• Exercise aim: Where a line in the listing below contains the word "scene", copy that line.

• Source data:
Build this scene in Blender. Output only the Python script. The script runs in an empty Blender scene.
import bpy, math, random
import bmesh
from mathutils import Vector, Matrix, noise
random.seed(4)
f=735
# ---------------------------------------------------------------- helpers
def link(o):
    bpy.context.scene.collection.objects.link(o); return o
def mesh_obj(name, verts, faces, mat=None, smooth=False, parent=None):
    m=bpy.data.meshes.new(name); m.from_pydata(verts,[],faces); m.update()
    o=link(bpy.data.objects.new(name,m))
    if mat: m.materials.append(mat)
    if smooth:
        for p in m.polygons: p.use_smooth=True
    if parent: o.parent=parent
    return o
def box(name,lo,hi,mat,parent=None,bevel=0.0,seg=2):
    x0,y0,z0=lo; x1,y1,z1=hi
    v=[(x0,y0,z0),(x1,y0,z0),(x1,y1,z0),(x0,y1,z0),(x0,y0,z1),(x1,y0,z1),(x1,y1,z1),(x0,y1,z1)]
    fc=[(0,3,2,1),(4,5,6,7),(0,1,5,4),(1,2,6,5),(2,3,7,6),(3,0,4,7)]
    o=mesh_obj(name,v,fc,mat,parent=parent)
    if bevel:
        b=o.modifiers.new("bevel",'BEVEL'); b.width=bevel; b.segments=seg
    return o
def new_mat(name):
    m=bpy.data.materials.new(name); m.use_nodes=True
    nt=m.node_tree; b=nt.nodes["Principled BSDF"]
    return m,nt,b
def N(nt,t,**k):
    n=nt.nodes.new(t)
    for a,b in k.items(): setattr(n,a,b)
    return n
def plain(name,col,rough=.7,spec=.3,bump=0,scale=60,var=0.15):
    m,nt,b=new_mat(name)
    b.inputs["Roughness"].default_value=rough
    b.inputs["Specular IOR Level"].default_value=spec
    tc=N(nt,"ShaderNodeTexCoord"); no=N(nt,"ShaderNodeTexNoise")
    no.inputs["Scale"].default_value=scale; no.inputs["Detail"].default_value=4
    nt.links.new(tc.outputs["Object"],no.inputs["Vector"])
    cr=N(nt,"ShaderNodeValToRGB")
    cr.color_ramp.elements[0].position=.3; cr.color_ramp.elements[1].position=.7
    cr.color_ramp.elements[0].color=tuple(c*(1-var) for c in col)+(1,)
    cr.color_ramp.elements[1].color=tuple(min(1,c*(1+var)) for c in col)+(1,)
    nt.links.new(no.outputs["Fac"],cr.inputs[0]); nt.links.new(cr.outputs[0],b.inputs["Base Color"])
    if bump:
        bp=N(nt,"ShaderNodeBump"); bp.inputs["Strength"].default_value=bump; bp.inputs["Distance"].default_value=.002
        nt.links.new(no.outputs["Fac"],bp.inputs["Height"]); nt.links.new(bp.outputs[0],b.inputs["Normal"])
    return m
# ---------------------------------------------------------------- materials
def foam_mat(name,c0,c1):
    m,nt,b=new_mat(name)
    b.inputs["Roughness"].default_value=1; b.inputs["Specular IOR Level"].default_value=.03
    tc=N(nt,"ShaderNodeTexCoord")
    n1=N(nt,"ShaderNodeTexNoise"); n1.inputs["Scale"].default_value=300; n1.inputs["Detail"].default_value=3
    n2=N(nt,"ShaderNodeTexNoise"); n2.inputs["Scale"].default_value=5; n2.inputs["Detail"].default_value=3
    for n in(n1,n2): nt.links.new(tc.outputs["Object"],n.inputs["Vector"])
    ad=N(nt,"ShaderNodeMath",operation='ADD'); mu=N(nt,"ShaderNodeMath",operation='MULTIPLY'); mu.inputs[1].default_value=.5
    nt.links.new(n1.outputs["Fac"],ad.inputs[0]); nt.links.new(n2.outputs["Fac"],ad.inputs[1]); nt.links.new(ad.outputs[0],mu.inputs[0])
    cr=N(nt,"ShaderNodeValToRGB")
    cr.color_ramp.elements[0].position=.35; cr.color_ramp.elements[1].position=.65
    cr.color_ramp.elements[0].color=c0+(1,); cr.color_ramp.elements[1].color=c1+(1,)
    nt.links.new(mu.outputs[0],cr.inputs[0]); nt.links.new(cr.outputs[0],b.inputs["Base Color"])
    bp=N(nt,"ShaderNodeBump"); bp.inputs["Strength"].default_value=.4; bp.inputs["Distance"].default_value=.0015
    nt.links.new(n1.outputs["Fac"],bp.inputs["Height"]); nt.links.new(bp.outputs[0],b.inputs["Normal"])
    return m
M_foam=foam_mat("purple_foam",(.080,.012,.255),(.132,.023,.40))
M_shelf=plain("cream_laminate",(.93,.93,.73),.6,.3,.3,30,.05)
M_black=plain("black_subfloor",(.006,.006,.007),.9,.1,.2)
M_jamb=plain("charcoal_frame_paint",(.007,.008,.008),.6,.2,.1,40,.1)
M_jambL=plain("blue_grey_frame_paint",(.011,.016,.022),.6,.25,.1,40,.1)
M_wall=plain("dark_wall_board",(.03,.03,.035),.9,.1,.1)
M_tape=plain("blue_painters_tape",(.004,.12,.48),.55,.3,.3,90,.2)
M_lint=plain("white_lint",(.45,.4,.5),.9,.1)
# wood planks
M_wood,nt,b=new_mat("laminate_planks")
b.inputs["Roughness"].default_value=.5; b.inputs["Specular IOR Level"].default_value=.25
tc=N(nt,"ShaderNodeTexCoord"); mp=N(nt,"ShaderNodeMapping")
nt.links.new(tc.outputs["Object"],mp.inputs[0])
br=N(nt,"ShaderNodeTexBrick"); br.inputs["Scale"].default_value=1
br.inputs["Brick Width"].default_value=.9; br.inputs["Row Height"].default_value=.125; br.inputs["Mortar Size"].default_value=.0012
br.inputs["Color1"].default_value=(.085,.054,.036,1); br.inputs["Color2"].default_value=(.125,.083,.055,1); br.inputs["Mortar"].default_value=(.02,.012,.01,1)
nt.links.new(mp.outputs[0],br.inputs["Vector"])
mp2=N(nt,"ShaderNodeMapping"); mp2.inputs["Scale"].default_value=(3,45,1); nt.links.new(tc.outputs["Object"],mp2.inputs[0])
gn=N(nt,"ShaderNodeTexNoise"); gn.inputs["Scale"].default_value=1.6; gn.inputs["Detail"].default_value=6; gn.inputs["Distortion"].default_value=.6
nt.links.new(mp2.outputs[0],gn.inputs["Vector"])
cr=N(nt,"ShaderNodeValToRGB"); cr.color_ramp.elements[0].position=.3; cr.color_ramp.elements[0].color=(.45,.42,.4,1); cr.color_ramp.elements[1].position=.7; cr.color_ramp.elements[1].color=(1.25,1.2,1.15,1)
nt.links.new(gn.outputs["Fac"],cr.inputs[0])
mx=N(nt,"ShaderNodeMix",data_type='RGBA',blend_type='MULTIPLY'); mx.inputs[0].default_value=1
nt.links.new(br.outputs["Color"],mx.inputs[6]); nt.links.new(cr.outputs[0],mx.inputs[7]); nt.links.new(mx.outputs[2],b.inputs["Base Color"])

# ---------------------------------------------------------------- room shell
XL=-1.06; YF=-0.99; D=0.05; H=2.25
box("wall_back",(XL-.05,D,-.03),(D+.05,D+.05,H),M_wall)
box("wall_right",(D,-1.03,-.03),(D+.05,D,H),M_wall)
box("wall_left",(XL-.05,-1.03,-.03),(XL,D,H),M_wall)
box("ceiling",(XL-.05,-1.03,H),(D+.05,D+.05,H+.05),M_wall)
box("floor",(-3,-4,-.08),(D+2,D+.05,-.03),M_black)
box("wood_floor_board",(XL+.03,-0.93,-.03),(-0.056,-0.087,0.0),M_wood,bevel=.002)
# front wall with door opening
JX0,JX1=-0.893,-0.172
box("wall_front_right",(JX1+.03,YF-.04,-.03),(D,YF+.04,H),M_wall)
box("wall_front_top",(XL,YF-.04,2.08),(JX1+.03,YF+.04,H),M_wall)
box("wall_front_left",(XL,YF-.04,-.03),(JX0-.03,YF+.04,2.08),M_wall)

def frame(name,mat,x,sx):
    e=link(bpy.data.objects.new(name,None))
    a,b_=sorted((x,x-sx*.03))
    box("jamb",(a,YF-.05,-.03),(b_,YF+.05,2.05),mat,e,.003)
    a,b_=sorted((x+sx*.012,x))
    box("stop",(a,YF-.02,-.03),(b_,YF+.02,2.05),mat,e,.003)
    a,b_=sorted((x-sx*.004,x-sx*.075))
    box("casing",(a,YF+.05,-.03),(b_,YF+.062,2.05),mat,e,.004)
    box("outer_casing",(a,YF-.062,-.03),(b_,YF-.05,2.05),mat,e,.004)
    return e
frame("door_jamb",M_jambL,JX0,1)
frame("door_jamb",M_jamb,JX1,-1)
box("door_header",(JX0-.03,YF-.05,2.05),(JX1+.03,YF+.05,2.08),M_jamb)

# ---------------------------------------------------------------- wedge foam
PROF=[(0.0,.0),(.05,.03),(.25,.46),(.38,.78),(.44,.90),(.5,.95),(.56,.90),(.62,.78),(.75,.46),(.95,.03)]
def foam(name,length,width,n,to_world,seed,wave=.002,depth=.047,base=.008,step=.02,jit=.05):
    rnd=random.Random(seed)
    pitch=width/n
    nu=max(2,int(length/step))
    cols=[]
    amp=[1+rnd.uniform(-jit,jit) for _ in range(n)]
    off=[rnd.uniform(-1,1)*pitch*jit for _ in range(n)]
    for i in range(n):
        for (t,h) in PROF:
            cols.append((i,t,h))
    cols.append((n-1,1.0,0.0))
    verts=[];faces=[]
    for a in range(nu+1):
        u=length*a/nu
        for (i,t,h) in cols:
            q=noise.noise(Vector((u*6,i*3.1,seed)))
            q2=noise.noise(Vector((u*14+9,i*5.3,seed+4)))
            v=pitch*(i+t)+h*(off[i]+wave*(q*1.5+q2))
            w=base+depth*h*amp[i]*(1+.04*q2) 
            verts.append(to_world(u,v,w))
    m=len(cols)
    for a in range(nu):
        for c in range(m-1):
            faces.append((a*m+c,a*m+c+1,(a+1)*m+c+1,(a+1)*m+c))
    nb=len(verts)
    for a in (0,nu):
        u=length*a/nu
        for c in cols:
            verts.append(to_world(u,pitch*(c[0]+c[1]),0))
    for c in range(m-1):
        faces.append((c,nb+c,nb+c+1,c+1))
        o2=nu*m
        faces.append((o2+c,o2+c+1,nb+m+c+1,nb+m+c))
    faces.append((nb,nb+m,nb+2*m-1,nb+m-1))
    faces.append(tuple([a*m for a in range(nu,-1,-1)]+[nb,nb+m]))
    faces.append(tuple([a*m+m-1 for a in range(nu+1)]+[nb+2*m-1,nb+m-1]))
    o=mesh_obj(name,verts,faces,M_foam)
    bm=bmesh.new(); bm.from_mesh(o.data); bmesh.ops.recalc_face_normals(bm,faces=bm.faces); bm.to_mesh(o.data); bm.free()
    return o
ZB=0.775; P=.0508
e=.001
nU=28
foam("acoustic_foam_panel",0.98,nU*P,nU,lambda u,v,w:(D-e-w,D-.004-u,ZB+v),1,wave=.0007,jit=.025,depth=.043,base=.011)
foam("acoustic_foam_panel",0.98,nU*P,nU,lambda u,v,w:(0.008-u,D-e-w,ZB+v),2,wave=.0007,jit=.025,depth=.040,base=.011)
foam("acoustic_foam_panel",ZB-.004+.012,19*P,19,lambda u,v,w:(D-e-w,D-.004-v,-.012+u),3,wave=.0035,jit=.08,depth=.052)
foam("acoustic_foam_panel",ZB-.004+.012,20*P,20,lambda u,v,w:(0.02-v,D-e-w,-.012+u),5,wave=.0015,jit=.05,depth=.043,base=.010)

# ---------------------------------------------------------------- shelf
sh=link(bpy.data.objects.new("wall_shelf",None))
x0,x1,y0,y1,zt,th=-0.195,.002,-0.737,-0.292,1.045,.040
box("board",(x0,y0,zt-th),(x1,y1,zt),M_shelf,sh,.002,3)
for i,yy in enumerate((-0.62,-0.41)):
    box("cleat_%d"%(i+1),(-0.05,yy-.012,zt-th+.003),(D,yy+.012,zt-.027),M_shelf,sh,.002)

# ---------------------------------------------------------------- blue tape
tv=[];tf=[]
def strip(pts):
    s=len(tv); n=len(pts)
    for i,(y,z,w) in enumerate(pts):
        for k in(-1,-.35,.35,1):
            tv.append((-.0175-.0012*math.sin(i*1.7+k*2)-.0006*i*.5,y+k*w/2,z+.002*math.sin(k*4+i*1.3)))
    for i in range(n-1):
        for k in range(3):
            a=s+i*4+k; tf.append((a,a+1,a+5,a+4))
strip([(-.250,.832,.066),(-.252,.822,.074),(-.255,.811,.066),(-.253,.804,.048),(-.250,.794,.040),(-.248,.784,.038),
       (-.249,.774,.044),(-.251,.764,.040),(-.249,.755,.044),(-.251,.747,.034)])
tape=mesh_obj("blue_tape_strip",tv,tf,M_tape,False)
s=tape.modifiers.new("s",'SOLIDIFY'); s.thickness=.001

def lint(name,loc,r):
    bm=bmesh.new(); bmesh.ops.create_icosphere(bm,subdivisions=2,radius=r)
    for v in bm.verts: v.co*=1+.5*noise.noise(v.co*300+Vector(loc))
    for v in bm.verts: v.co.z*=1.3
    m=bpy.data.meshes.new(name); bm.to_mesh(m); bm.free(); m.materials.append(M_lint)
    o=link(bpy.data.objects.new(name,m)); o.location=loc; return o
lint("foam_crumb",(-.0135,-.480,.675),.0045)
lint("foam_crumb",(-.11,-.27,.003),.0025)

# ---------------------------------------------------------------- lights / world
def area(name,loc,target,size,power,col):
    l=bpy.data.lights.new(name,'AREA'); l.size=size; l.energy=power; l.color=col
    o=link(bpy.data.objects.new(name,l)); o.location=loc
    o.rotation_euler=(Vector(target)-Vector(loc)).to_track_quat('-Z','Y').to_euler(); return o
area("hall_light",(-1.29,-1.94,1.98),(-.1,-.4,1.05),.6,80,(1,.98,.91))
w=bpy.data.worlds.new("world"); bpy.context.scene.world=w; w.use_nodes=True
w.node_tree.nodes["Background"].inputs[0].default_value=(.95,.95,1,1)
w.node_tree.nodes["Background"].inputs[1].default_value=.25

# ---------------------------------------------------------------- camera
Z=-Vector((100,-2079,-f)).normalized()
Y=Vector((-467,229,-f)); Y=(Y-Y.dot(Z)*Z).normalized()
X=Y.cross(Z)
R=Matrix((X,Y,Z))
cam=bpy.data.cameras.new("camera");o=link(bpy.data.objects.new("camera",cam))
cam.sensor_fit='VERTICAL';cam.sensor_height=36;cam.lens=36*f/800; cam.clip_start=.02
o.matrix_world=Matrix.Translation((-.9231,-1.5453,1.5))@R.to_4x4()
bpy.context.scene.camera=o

• Task solution:
Build this scene in Blender. Output only the Python script. The script runs in an empty Blender scene.
    bpy.context.scene.collection.objects.link(o); return o
w=bpy.data.worlds.new("world"); bpy.context.scene.world=w; w.use_nodes=True
bpy.context.scene.camera=o